Benito Carbone (Italy)
Sydney FC, 2006
Eager to fill Yorke’s sizeable void, the Sky Blues handed another former star of English football a four-match deal with a view to a permanent move. Carbone’s debut suggested they had once again hit the jackpot, with the little attacking midfielder setting up two goals – including one with an exquisite back-heel – and scoring one as Sydney emphatically won 4-1 away to Adelaide United. After netting a free-kick in his third game, however, the former Inter Milan and Sheffield Wednesday man sustained a hamstring tear that ruled him out for two months. Dissuaded by Carbone’s injury problems, Sydney elected against increasing their initial contract offer, which the 35-year-old had rejected.

Romario (Brazil)
Adelaide United, 2006-07
Over two decades since he made his professional debut, the 40-year-old Baixinho (Shortie) signed a big-money four-match deal with The Reds.

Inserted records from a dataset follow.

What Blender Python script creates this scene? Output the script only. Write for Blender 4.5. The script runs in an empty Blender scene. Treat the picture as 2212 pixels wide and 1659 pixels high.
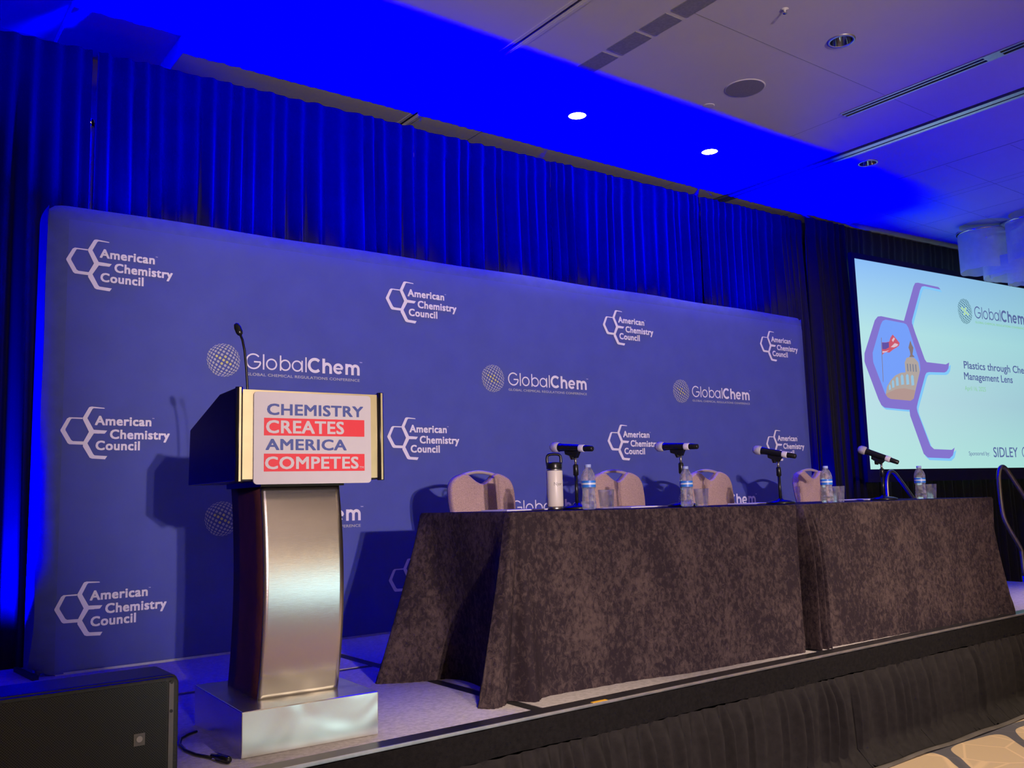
import bpy, bmesh, math, random
from mathutils import Vector, Matrix
random.seed(7)
SC = bpy.context.scene
COL = SC.collection
R = math.radians

# ------------------------------------------------------------------ camera
F_PX, YAW, PITCH, ROLL = 1959.47, 0.641145, 0.124510, -0.0282272
cam_d = bpy.data.cameras.new('camera'); cam = bpy.data.objects.new('camera', cam_d); COL.objects.link(cam)
fwd = Vector((math.sin(YAW)*math.cos(PITCH), math.cos(YAW)*math.cos(PITCH), math.sin(PITCH)))
rgt = Vector((math.cos(YAW), -math.sin(YAW), 0)); upv = rgt.cross(fwd)
r2 = math.cos(ROLL)*rgt + math.sin(ROLL)*upv; u2 = -math.sin(ROLL)*rgt + math.cos(ROLL)*upv
M = Matrix((r2, u2, -fwd)).transposed().to_4x4(); M.translation = Vector((0.100, -5.106, 1.376))
cam.matrix_world = M
cam_d.sensor_width = 36.0; cam_d.lens = F_PX*36.0/2212.0; cam_d.clip_start = 0.05; cam_d.clip_end = 100
SC.camera = cam

# ------------------------------------------------------------------ world, view, lights
w = bpy.data.worlds.new('world'); SC.world = w; w.use_nodes = True
w.node_tree.nodes['Background'].inputs[0].default_value = (0.05, 0.04, 0.05, 1)
w.node_tree.nodes['Background'].inputs[1].default_value = 0.1
vs = SC.view_settings
vs.view_transform = 'Standard'; vs.look = 'None'; vs.gamma = 1.0; vs.exposure = 0.0; vs.use_curve_mapping = False
try:
    SC.cycles.use_denoising = True
    SC.cycles.max_bounces = 9; SC.cycles.diffuse_bounces = 5; SC.cycles.glossy_bounces = 4
    SC.cycles.transmission_bounces = 8; SC.cycles.transparent_max_bounces = 8
    SC.cycles.sample_clamp_indirect = 6.0; SC.cycles.caustics_reflective = False; SC.cycles.caustics_refractive = False
except Exception: pass

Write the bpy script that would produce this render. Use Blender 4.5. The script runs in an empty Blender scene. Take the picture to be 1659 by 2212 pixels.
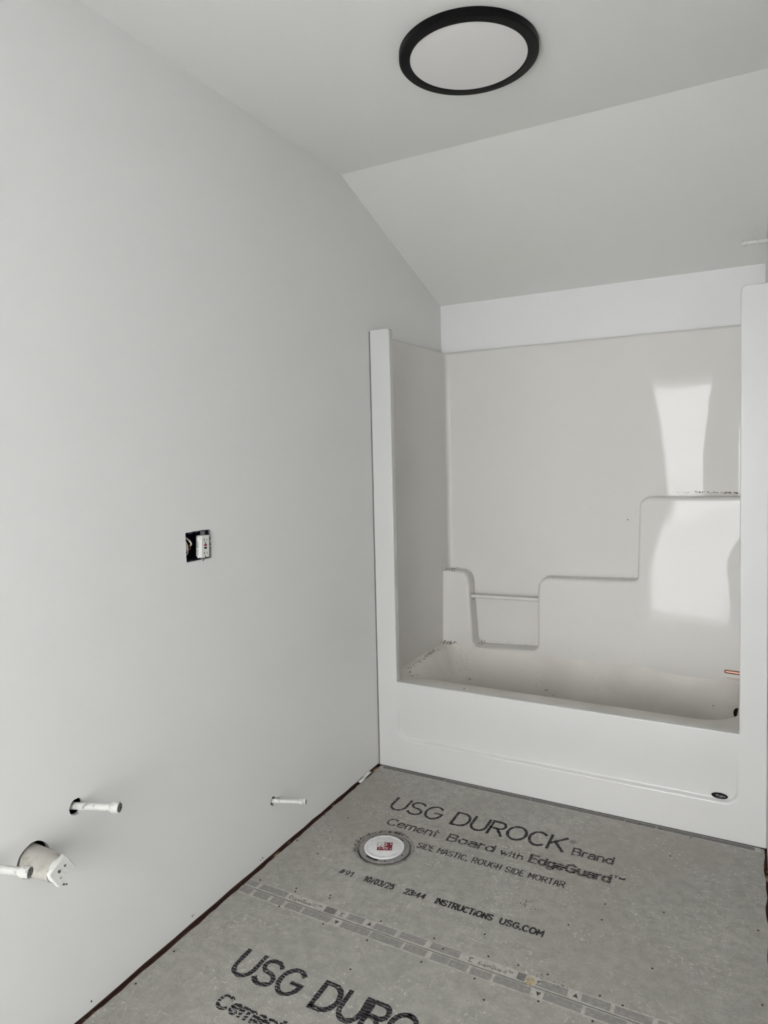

There was a carnival atmosphere, with samba drums beating and Brazilian dancers performing, during his first two outings, but both ended with Romario drawing blanks and Adelaide losing. The marksman who inspired Brazil to USA 1994 glory was then substituted with his side losing at home to rock-bottom New Zealand Knights, with his replacement Travis Dodd helping United earn a point. Finally, in his last appearance, Romario scored and Adelaide won. It was one of the ugliest goals of the Barcelona legend’s career, but they all count – that one helped United edge Newcastle Jets 3-2 and qualify for the play-offs in second place, and himself move onto 987 career goals by his personal count.

Jardel (Brazil)
Newcastle Jets, 2007-08
The New South Wales side made the former Brazil striker their marquee signing ahead of the A-League’s third season, but he was unrecognisable from the man who scored more goals than he played games over six seasons in Portugal between 1996 and 2003. An overweight Jardel was relegated to the bench after just one appearance and, although club owner Con Constantine persistently urged coach Gary van Egmond to give the two-time European Golden Shoe winner a run in the team, the former eventually admitted the latter had been right after the 34-year-old was still goalless following 11 matches for the Jets. Jardel left Hunter Stadium in the January, and six weeks later Newcastle became A-League champions.

Juninho Paulista (Brazil)
Sydney FC, 2007-08
“He’s every striker’s dream,” said Alex Brosque of Sydney team-mate Juninho Paulista. “He creates opportunities for you out of nothing.” And that the 2002 FIFA World Cup Korea/Japan winner did with monotonous regularity for Brosque and Co when he was on the pitch. The problem with the former Middlesbrough and Atletico Madrid genius was that consistent injuries limited him to just 14 appearances in the 2007/08 A-League, and prompted the club to release him at the end of the season.

Robbie Fowler (England)
North Queensland Fury, 2009-10
Perth Glory, 2010-11
North Queensland Fury made the Liverpool legend their marquee signing for their inaugural A-League campaign, and although the 34-year-old scored a few spectacular goals, his form was inconsistent as the club failed to make the play-offs. Following a contractual dispute, Fowler moved across Australia to Perth Glory. The former England striker scored nine goals in 28 appearances for the Western Australia outfit, who finished a disappointing second-bottom of the 2010/11 A-League’s regular season. Fowler swiftly ended his Australian adventure for “family reasons”.